自分のいる世界に順応できない疎外感を感じた時、違う価値観、違う生き方に触れることが救いになったりする。場合によってはそれが人間でなくも、魚でも植物でも昆虫でもいい。とにかく、自分の属する世界のしがらみが及ばないところに、また別の生き生きした世界があると感じることが大切で、結局、パワースポットとか、自然や動物に癒されるとかの感覚は、それに関連したものだと思う。
この映画は、そのへんを拾い上げて、知らない世界の豊さや、自分次第でそこにアクセスできることを説いてくれてる。

地球の生命の起源(隕石説)を生き物の受精と紐付けてるところが面白いのと、スピリチュアルや誇大妄想を圧巻の映像で観客に注入する腕っぷしもよかった。

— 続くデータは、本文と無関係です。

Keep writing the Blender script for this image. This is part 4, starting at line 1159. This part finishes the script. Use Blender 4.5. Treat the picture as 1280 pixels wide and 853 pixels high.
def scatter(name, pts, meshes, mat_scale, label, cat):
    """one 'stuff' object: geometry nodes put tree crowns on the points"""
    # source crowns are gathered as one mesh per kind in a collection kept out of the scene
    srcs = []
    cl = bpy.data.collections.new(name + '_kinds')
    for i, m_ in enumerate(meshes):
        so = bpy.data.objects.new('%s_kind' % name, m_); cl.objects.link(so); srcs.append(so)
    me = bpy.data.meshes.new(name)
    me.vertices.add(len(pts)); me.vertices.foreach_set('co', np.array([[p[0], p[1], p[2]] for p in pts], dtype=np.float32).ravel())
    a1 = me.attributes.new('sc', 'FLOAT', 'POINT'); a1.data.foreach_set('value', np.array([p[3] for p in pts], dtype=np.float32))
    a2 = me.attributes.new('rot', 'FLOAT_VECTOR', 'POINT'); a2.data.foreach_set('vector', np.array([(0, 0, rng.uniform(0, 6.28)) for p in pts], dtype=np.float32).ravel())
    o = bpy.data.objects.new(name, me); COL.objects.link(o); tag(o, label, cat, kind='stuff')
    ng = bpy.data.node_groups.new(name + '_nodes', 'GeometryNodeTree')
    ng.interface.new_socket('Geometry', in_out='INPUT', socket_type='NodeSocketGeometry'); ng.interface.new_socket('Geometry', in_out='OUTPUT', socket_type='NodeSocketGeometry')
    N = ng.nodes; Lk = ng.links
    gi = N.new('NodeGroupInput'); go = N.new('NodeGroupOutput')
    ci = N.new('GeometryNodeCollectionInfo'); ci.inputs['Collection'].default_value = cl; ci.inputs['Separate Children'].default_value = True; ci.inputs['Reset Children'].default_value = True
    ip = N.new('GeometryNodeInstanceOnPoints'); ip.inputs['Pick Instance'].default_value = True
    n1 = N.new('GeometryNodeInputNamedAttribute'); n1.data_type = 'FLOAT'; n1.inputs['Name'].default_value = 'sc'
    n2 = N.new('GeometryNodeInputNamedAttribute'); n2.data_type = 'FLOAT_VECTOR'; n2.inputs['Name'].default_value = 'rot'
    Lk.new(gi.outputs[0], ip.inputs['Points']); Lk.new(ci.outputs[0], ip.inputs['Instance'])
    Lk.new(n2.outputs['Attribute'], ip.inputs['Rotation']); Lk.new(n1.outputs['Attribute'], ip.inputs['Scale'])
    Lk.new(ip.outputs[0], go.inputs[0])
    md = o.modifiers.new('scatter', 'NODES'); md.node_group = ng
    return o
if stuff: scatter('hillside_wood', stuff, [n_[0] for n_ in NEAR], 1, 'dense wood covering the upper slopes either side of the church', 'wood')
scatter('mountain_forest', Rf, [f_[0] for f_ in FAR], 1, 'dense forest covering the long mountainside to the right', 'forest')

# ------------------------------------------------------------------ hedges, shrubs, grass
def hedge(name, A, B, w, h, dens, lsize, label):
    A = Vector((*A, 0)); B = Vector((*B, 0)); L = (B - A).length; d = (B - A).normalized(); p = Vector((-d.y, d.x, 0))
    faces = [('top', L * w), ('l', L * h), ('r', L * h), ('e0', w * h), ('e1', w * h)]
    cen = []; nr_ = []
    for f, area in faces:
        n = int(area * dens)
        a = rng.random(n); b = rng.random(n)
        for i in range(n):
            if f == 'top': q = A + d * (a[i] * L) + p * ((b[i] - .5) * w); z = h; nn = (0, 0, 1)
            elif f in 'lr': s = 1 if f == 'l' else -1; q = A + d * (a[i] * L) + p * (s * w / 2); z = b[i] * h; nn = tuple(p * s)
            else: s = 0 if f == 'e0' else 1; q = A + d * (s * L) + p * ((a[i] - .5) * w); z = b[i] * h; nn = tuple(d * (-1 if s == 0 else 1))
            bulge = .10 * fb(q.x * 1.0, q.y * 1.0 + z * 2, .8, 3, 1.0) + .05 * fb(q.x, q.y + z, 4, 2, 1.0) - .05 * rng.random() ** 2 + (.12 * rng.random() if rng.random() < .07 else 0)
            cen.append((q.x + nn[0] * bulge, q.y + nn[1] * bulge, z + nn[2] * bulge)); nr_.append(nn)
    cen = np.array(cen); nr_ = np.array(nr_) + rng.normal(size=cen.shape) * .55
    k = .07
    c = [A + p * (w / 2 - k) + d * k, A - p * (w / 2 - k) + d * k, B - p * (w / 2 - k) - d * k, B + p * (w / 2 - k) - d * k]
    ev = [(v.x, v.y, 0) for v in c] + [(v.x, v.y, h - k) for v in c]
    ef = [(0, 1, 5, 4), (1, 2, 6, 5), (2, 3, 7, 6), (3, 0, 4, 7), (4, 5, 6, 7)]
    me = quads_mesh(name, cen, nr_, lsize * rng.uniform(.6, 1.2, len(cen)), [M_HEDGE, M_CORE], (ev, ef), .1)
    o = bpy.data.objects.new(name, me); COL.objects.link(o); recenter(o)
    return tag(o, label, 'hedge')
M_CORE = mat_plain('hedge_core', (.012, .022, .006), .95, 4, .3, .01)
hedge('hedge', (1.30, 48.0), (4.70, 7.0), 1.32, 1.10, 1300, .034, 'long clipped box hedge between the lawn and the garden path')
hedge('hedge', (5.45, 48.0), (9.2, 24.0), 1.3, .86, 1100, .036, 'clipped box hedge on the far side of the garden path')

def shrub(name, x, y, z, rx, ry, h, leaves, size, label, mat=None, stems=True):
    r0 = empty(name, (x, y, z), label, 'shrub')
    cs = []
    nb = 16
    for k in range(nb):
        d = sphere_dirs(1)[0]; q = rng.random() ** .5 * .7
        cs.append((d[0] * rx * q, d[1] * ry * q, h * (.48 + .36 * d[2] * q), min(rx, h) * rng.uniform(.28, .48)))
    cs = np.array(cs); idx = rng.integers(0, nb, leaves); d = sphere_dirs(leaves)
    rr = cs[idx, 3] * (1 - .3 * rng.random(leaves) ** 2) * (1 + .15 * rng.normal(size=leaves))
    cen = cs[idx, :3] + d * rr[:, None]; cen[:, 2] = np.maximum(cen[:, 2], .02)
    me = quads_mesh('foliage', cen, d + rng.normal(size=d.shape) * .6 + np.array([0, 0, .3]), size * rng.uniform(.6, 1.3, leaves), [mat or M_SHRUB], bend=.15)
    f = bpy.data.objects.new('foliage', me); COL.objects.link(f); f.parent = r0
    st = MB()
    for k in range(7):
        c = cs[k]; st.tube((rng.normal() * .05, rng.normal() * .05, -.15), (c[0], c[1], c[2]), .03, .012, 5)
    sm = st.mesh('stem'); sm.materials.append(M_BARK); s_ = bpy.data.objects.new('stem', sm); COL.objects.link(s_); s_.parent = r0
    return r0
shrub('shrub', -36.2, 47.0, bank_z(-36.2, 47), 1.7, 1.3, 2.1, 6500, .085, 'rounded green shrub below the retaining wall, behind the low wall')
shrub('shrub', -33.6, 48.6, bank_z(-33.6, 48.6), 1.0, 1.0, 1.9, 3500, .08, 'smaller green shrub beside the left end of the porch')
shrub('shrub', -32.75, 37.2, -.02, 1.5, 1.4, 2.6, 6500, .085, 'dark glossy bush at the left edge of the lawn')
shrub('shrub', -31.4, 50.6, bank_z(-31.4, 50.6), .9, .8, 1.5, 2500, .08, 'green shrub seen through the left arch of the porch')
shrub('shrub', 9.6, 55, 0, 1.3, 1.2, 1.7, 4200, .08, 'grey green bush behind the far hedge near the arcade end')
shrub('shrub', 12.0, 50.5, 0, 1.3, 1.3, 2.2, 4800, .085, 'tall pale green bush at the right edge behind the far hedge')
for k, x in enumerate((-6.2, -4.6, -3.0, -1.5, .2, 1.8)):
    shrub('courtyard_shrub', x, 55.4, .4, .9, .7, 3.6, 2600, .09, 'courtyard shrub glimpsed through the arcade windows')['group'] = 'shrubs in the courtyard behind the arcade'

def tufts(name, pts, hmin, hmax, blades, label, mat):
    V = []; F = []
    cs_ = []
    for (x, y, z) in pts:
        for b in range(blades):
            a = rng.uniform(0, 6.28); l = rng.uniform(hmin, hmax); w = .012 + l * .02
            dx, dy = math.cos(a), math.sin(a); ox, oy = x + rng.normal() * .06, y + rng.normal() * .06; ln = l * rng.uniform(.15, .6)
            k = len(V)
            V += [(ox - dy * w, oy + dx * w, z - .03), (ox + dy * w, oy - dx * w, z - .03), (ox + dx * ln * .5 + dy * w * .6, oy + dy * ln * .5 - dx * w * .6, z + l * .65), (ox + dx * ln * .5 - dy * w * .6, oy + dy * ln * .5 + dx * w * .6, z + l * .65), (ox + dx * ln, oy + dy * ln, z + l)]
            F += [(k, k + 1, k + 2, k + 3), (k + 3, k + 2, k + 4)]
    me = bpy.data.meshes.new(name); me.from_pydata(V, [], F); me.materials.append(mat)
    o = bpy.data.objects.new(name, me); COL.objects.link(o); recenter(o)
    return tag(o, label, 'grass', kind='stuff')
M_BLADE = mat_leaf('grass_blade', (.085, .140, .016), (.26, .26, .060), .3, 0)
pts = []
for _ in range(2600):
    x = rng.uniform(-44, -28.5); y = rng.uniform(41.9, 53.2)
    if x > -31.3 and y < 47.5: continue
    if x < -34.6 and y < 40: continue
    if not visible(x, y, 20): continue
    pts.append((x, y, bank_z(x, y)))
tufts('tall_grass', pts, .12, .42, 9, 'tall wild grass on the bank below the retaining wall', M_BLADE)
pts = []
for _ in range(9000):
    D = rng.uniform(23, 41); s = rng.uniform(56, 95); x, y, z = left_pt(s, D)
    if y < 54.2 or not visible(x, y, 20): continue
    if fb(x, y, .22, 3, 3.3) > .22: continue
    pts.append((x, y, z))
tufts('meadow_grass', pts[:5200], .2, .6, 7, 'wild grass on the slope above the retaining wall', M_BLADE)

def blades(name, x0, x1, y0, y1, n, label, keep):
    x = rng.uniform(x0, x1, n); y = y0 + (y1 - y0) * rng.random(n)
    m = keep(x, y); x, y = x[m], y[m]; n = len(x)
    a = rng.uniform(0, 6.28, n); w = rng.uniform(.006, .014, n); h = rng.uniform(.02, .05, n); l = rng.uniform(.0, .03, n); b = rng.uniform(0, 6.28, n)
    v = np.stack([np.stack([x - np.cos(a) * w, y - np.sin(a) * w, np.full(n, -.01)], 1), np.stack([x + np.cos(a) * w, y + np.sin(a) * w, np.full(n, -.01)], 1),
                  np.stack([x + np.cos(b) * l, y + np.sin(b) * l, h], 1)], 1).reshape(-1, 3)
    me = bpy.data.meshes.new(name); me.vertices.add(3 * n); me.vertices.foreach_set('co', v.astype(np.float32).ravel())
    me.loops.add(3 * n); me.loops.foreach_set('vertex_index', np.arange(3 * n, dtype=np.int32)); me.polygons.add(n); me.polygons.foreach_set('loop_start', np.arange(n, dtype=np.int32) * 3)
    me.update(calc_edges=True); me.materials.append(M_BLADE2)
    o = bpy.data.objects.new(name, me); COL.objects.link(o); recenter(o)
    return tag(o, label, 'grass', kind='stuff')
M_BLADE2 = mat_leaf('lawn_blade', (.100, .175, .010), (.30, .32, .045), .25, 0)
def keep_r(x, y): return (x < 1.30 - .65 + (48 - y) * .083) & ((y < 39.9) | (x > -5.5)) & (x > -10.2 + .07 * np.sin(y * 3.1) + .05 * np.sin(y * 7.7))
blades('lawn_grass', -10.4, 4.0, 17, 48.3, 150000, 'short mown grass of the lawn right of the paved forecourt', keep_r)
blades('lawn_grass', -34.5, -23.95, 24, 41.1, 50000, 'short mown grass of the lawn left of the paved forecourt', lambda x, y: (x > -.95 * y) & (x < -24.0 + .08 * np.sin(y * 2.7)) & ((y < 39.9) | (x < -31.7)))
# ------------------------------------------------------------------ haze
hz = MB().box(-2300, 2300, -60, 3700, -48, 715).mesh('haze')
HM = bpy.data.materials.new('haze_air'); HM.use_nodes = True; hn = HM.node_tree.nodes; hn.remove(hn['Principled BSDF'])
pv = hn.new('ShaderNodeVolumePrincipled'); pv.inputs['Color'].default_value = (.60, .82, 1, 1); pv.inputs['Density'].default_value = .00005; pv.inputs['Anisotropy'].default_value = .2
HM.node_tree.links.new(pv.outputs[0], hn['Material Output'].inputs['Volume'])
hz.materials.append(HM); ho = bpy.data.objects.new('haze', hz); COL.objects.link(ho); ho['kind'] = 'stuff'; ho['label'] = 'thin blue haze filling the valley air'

「この世界は、海底のたくさんの貝がはきだした夢なのかもしれないね…」あたりは、どっちらけの人もいただろうけど、観てる間それを信じかねない何か、そう思うことが面白いと思わせる何か、はこの映画にあったと思う。

教養がないとお話がわからないタイプの映画だけど、そもそも、「自分の属する社会が嫌になった人が、なんかよくわからないけどスゲーと思う体験をして現実を生きる力を得て帰っていく」という話なので、観客もそれでいいと思うし、それでルカと観客の心情が一体になるからむしろその方がいいかも。
両親の役回りが中途半端だったけど、邪魔にもなってないからいいかなと。